From the reports that we are getting, notably the detailed and nuanced accounts provided by Bill Roggio at The Fourth Rail, the search is going well enough that there is confidence the insurgents have been trapped in a box near the ambush site and have been unable to move the abducted GIs out of the region had that been their intention. That would be a hugely positive development given the past history of such snatches.

Please click here to read more at Kiko’s House.


Map courtesy of The Fourth Rail



2 Responses to “Iraq: Anatomy of An Abduction and A Search”

  1. casualobserver says:

    Shaun,

    Roggio’s site is the “Fourth” Rail, not the Third, but the fact that you read him is both comforting and disconcerting to me at the same time.

    What Roggio posts up daily invariably covers a lot more ground than say, the UK Guardian.

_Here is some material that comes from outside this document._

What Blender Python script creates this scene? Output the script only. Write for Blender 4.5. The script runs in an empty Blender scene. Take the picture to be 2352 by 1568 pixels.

    Why then would what some London editors have to say exude more credibility to you than someone who is down and dirty……and following in YOUR footsteps.

  2. Shaun Mullen says:

    casualobserver:

    I have been covering this war sh*t for going on four decades. It has always been difficult to find reporters and commentators who fly beneath the mainstream media radar.

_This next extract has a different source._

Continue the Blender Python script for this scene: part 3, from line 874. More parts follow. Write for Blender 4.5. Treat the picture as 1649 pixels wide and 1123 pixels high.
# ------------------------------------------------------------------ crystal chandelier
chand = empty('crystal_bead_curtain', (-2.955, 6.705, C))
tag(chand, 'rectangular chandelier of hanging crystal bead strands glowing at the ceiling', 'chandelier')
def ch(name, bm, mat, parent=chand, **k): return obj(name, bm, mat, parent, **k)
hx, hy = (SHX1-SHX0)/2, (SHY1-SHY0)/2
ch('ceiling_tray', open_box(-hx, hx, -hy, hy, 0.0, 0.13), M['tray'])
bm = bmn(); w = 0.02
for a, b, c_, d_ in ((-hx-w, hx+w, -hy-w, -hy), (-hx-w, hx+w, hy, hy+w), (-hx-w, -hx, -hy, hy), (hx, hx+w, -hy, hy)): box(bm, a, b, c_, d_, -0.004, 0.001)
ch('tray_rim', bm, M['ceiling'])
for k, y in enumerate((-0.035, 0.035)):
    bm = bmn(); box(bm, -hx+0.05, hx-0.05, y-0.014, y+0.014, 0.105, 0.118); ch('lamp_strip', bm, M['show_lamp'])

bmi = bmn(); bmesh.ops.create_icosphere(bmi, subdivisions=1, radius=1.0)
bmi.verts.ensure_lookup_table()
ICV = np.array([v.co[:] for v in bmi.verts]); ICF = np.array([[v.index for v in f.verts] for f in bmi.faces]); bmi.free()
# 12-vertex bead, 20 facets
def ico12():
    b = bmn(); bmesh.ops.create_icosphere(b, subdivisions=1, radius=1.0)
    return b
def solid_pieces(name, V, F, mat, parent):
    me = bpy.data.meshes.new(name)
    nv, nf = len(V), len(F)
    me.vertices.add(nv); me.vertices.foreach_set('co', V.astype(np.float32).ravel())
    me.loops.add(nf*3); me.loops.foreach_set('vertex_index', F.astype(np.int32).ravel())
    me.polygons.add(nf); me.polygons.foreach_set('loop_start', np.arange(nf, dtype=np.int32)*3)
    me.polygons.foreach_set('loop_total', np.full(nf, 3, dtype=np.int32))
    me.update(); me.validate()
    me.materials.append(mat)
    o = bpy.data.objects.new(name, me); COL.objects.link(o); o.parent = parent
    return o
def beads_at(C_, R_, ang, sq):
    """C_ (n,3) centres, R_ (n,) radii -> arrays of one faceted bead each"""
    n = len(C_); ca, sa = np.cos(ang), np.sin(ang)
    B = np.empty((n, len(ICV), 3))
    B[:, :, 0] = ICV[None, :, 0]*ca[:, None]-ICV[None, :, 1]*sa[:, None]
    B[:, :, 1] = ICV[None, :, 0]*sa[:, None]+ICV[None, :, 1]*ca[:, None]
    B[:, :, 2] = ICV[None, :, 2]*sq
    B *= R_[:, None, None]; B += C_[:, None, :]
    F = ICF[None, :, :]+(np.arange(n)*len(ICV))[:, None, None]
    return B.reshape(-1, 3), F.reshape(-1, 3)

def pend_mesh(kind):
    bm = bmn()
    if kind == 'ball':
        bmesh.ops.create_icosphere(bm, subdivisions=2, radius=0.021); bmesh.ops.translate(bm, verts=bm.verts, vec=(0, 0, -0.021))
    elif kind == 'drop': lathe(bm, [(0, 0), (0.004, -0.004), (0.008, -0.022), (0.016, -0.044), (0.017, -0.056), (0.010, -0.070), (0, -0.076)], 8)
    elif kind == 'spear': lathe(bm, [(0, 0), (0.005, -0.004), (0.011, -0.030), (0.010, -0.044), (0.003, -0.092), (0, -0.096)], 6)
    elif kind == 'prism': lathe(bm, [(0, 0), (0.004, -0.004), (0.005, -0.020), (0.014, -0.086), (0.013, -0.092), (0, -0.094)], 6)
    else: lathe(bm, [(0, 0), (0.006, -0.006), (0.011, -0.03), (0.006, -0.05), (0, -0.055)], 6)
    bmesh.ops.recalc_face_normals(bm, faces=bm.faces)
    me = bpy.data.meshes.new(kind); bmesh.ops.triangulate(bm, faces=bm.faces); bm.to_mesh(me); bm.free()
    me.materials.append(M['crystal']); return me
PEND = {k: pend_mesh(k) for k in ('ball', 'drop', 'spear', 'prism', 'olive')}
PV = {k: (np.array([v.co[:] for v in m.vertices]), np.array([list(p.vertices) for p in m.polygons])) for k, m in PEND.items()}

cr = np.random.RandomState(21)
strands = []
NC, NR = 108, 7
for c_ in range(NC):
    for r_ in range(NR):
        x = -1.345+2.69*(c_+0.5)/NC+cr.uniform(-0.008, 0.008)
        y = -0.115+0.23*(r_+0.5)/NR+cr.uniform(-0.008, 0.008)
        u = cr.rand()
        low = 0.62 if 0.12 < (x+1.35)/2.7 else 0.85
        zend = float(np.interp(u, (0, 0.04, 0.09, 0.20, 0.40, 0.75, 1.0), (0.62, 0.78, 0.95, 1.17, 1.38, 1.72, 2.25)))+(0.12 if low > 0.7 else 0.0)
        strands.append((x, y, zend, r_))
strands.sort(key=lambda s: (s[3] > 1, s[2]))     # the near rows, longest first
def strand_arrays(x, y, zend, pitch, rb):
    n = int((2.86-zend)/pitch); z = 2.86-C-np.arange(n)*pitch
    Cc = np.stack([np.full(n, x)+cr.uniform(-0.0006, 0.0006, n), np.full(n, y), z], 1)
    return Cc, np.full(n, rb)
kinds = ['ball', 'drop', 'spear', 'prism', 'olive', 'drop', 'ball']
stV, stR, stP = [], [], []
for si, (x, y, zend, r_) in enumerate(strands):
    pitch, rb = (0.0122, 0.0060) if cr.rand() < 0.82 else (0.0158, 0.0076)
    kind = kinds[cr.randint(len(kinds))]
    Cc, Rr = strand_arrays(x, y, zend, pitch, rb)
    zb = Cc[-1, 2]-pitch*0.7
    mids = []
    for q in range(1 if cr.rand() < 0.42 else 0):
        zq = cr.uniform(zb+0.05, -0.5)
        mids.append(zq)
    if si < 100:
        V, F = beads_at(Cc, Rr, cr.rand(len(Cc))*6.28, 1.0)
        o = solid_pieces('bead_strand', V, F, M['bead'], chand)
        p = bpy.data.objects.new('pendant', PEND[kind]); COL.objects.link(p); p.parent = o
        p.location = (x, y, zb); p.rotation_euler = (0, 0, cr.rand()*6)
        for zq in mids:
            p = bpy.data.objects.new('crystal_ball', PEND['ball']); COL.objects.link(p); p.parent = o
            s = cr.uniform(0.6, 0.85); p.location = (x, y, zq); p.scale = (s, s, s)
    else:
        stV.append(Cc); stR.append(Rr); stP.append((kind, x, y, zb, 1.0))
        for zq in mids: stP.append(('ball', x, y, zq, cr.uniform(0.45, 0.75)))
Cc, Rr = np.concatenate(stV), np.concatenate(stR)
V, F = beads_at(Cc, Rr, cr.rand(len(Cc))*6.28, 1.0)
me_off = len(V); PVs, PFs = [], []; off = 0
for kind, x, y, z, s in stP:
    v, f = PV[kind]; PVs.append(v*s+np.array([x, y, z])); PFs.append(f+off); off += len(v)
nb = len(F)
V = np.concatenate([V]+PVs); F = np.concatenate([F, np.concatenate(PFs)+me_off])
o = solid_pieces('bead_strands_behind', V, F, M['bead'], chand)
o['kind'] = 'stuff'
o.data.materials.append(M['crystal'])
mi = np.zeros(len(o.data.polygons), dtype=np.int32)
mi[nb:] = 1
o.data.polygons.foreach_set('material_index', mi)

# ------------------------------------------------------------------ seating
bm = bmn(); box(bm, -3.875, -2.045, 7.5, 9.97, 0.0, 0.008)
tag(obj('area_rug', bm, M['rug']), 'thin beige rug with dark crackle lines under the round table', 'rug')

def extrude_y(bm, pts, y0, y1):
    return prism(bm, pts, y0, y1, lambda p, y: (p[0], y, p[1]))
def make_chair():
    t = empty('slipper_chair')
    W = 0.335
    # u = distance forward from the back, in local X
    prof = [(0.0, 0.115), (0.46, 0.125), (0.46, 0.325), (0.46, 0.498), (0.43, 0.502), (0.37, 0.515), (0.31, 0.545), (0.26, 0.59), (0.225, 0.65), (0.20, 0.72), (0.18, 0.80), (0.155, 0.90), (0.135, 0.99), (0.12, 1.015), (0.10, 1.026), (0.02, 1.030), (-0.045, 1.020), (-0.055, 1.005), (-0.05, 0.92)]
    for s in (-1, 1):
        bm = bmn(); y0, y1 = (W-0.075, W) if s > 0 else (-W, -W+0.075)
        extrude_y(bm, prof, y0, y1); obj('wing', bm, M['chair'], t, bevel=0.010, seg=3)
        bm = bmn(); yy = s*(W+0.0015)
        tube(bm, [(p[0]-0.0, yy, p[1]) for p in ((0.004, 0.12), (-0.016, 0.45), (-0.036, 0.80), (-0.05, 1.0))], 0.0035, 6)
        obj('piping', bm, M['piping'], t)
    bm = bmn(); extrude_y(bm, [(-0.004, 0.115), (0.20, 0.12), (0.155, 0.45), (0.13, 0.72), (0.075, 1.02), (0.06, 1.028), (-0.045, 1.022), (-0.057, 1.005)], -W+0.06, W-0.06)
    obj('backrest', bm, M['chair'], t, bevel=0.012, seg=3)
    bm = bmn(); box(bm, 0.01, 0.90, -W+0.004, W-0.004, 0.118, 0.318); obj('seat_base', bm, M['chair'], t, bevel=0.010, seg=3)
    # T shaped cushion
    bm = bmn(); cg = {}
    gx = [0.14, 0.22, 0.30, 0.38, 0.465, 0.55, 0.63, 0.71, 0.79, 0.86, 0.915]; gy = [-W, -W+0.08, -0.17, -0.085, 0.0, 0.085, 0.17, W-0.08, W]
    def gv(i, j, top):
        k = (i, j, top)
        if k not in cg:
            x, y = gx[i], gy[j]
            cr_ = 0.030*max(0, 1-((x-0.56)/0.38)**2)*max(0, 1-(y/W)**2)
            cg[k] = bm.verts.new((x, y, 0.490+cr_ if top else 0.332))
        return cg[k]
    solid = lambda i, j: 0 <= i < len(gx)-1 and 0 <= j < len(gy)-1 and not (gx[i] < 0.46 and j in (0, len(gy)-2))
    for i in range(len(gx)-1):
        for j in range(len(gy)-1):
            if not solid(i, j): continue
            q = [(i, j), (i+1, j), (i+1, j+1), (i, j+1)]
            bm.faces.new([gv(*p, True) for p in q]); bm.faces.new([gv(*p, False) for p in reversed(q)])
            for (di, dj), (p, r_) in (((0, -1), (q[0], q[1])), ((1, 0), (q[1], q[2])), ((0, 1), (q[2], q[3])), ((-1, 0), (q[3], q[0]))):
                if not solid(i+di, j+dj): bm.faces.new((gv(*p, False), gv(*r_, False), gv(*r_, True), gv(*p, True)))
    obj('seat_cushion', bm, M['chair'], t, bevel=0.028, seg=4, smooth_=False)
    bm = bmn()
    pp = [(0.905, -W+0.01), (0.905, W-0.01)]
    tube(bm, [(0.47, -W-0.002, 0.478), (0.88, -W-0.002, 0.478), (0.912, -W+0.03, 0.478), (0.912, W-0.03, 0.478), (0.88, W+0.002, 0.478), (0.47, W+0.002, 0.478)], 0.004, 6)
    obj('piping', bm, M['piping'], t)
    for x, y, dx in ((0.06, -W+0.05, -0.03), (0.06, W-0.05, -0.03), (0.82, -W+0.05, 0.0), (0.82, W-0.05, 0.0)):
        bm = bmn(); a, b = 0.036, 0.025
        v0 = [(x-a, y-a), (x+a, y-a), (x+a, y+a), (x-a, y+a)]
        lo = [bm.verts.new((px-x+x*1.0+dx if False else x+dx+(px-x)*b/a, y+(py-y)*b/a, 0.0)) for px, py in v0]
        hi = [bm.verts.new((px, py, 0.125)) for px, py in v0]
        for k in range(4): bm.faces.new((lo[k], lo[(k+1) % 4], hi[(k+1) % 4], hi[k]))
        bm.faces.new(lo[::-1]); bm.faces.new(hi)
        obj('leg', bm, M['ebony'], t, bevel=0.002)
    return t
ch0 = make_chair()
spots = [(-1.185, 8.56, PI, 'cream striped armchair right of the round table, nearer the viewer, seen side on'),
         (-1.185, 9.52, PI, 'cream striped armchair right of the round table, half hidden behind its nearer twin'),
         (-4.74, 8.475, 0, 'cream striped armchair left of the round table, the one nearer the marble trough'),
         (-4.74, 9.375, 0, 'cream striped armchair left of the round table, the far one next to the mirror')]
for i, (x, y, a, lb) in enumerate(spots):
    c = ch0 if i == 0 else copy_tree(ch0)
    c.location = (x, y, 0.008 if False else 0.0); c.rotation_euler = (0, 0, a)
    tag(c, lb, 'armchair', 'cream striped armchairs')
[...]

    Cockburn and Roggio are two of those people.

    I don’t give a rat’s ass if Cockburn (who happens to be in the Sunni Triangle right now) works for the Telegraph or Mad magazine. There is a political bent to his writing, but his reportage is sterling and this goes all the way back to Henry Kissinger’s illegal war in Cambodia, which Cockburn blew the lid right off of.

    Roggio is somewhat a different kettle of fish. Although we often don’t agree about the progress of the war (and in fact had a spat the other day over what I viewed as his overly rosy assessments of efforts to neuter Al Qaeda in Anbar), Bill like Cockburn is fearless when he does his frequent embeds.

    As a matter of fact, Bill and I had a spirited private exchange this morning and he kindly made one significant correction to the original version of my post. He noted that there have been relatively few incidents in which patrols were where they shouldn’t have been such as this one and got ambushed. This was counter to my initial claim that there had been many such incident. I didn’t know my stuff; Bill did.

    Finally, you’re looking through the wrong end of the telescope.

    As a troll and snark, you view everything through a political and or ideological context, so it confuses you that I can use the work of a leftie like Cockburn and a moderate like Roggio in the same post.

    As a blogger, I cherrypick the best stuff available, filter for political content and, yes, sometimes add my own. That’s my story and I’m sticking to it.